Musharraf, der damals Generalstabs­chef der pakistanischen Streitkräfte war, hatte am 13. Oktober 1999 in einem unblutigen Putsch die Macht übernommen und Premierminister Nawaz Sharif verhaften lassen. Der jetzige Oppositionsführer entging in einem gegen ihn geführten Schauprozeß dem beabsichtigten Todesurteil nur, weil Saudi-Arabien und die USA Druck zu seinen Gunsten machten. Sharif mußte aber, ebenso wie Benazir Bhutto, ins Exil gehen, aus dem beide erst im Herbst 2007 durch Vermittlung ­Washingtons zurückkehren durften.

Die USA hatten auch maßgeblichen Anteil daran, daß am 18. Februar 2008 erstmals seit dem Putsch wieder freie, unverfälschte Wahlen stattfinden konnten. Sie führten zur Bildung einer Koalitionsregierung mit der Volkspartei (PPP) der ermordeten Bhutto als stärkster Kraft. Gemeinsam mit der oppositionellen Muslim-Liga von Sharif (PML-N) zwang die PPP durch die Androhung eines Amtsenthebungsverfahrens Musharraf schließlich im August 2008 zum Rücktritt vom Präsidentenamt. Er hatte sich 2001 selbst zum Präsidenten gemacht, aber gleichzeitig widerrechtlich seine militärischen Funktionen behalten. Die Administration des damaligen US-Präsident George W. Bush spielte zwar eine wichtige Rolle bei der »Rückkehr Pakistans zur Demokratie«, hätte aber zugleich Musharraf gern als starkes Staatsoberhaupt im Amt gehalten.
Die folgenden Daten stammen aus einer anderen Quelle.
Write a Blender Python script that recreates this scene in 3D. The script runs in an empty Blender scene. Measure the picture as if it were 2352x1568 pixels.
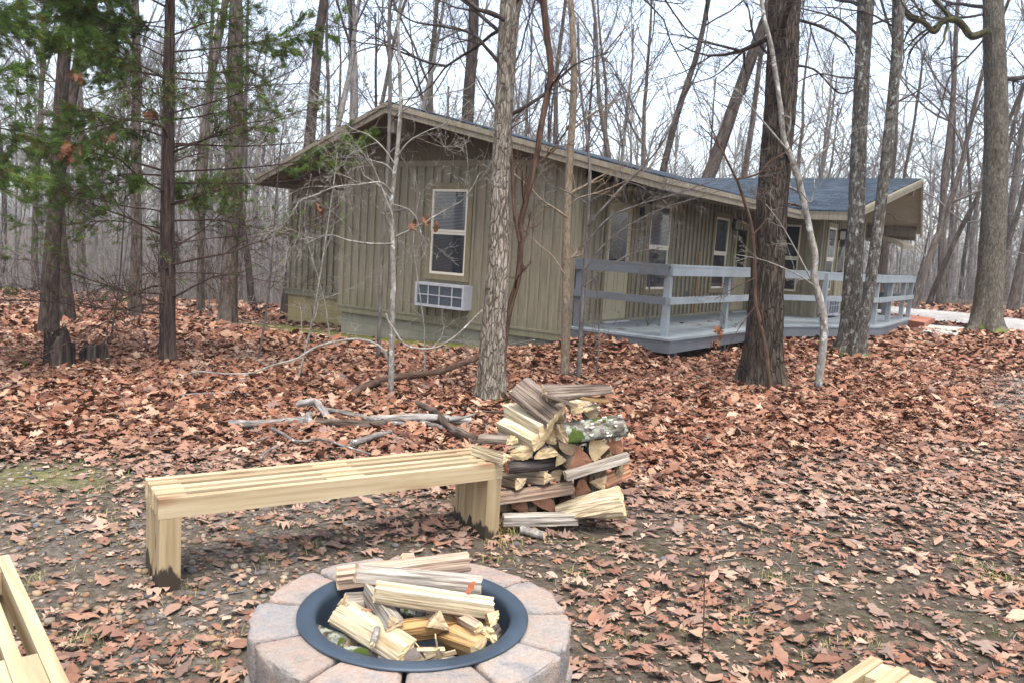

Ob der ehemalige Militärdiktator künftig als freier Mann in Pakistan leben kann oder demnächst erneut vor den Haftbefehlen ins Exil flüchten muß, haben die Gerichte zu entscheiden. Der Ausgang der Sache ist völlig ungewiß. Relevante Chancen bei den Parlamentswahlen am 11. Mai werden seiner APML in keinem Fall vorausgesagt. Nur etwa 1500 Menschen hatten sich am Sonntag am Flughafen von Karatschi versammelt, um Muscharrafs Rückkehr zu feiern.